The house is located just 500m from the NLD’s Naypyitaw office, which is not currently in operation. The military refused to accept the NLD’s victory in the 2020 general election, making widely discredited claims that the party had perpetrated electoral fraud as a pretext for seizing power in February 2021. 

After the 2021 coup d’état, construction work on the NLD office was halted. Members of the military and security forces sometimes occupied the premises and used them as a base for scouting the area, according to residents of Shwe Kyar Pin ward. 

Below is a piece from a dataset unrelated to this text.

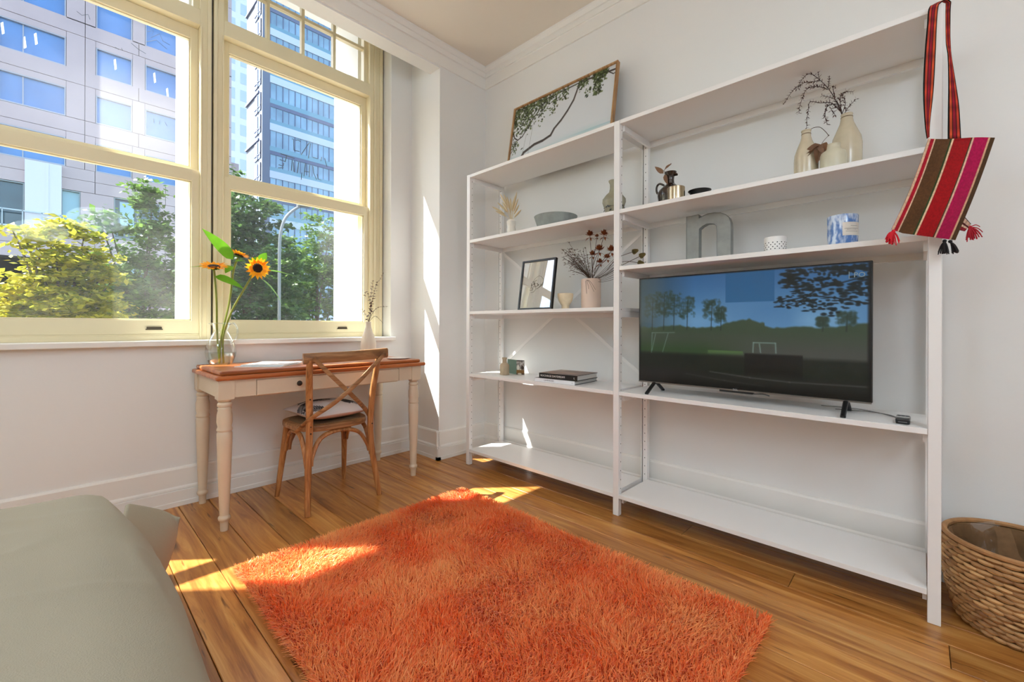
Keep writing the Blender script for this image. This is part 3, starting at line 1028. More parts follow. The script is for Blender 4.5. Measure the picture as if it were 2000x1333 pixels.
# ------------------------------------------------------------------ pendant lamps of the room (behind the camera's view)
CORD = paint('lamp cord', rgb(40, 40, 40), .6)
for i, (x, y) in enumerate(((.35, -1.15), (-1.1, .9), (-2.4, -1.5), (-.2, -2.7))):
    t = thing('pendant_light', ['white paper lantern lamp just behind the camera', 'white paper lantern lamp over the bed', 'white paper lantern lamp in the far back corner', 'white paper lantern lamp by the back wall'][i], 'pendant lamp', (x, y, ZC), 'pendant lamps')
    MB().lathe([(.05, -.03), (.055, -.005), (.055, 0)], n=20).build('ceiling_rose', TRIM, t, smooth=True)
    MB().tube([(0, 0, -.03), (0, 0, -.68)], .003, n=6).build('cord', CORD, t)
    MB().lathe([(.02, -.74), (.03, -.70), (.028, -.68)], n=16).build('lamp_holder', STEEL, t, smooth=True)
    MB().ball((0, 0, -.88), .30, 18, squash=(1, 1, .5)).build('paper_shade', EMIT_LAMP, t, smooth=True)

# ------------------------------------------------------------------ white shelving, two bays
SX0, SX1 = 2.187, 2.565
PW = .036
Y_R, Y_M, Y_L = -.035, 1.262, 2.555         # post centres along the wall
TOP = 2.251
shelf = thing('shelving_unit', 'tall white two-bay shelving unit along the right wall', 'shelves', (SX0, Y_M, 0))


def spart(mb, name, mat=WHITE, parent=shelf, **k):
    mb.v = [(x - SX0, y - Y_M, z) for x, y, z in mb.v]
    return mb.build(name, mat, parent, **k)


holes = MB()
for yc in (Y_R, Y_M, Y_L):
    spart(MB().box(SX0, SX0 + .034, yc - PW / 2, yc + PW / 2, 0, TOP), 'post', bevel=.0025)
    spart(MB().box(SX1 - .030, SX1, yc - PW / 2 - .002, yc + PW / 2 - .008, 0, TOP), 'post', bevel=.0015)
    spart(MB().box(SX1 - .030, SX1, yc + PW / 2 - .002, yc + PW / 2 + .004, 0, TOP), 'post_flange')
    spart(MB().box(SX1 - .022, SX1 - .002, yc + PW / 2 - .0078, yc + PW / 2 - .0022, .02, TOP - .02), 'post_gap_shade', GAP_SHADE)  # dark strip added in place of the shade inside the slit
for k in range(42):
    z = .10 + k * .0512
    for yc in (Y_M, Y_L):
        holes.box(SX0 + .022, SX0 + .027, yc - PW / 2 - .0006, yc - PW / 2 + .001, z - .003, z + .003)
    holes.box(SX1 - .0306, SX1 - .029, Y_L - .006, Y_L - .001, z - .003, z + .003)
    holes.box(SX1 - .0306, SX1 - .029, Y_M - .006, Y_M - .001, z - .003, z + .003)
spart(holes, 'peg_holes', paint('peg hole', rgb(120, 116, 112), .9), kind='stuff')
TH = .0225
left_levels = [(.122, 1), (.708, 1), (1.190, 1), (1.743, 1), (TOP, 0)]
right_levels = [(.122, 1), (.708, 1), (1.420, 1), (1.743, 1), (TOP, 1)]
for (ya, yb), levels in (((Y_M + PW / 2 + .001, Y_L - PW / 2 - .001), left_levels), ((Y_R + PW / 2 + .001, Y_M - PW / 2 - .001), right_levels)):
    for z, lip in levels:
        so = spart(MB().box(SX0 + .001, SX1 - .031, ya, yb, z - TH, z), 'shelf', bevel=.0015)
        if lip and z > .3:
            spart(MB().box(SX1 - .0305, SX1 - .014, ya, yb, z - .052, z - .004), 'rear_rail')
        for ye in (ya, yb - .012):
            spart(MB().box(SX0 + .035, SX1 - .031, ye, ye + .012, z - TH - .034, z - TH - .0005), 'side_rail')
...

Another recent bombing took place in Naypyitaw, at the Mandalay Paradise Restaurant on Ayeyarwady Road in Zabuthiri Township, on Wednesday evening. The bomb was reportedly planted in a garbage bin at the restaurant, but details of the incident remain unclear. 

Mandalay Paradise Restaurant is owned by Kyaw Myint Hlaing, former director-general of the irrigation department known as a crony businessman with close connections to former president Thein Sein and former military dictator Than Shwe.

Kyaw Myint Hlaing, former director-general of the agriculture and irrigation ministry and owner of the Mandalay Paradise Restaurant, which was bombed this week (Myanmar Now)

Kyaw Myint Hlaing’s wife Sandar Khin is the former deputy minister for culture under the USDP government. 

The home of military council-appointed administrator Tin Khaing, located in the same ward as Mya Nyein’s, was also bombed on the evening of February 4. 

The USDP handed out hundreds of bamboo spikes to their rank-and-file members on February 21 in a so-called “traditional self-defence ritual.”

According to the Sittaung Urban Guerrilla Force, members of the USDP have also received military training and firearms.

In the two years after the coup, the military council became notorious for cracking down violently in response to peaceful protests, and armed resistance rose throughout Myanmar. 

The Sittaung Urban Guerrilla Force originally formed in response to the shooting deaths of protestors by coup leaders. Resistance fighters have found only rare opportunities to carry out actions against the regime in Naypyitaw, where the military council is headquartered and maintains tight security, but remain hopeful that they can have an impact. 

“I want to say we and the people will have our turn again,” the Sittaung Urban Guerrilla Force officer said.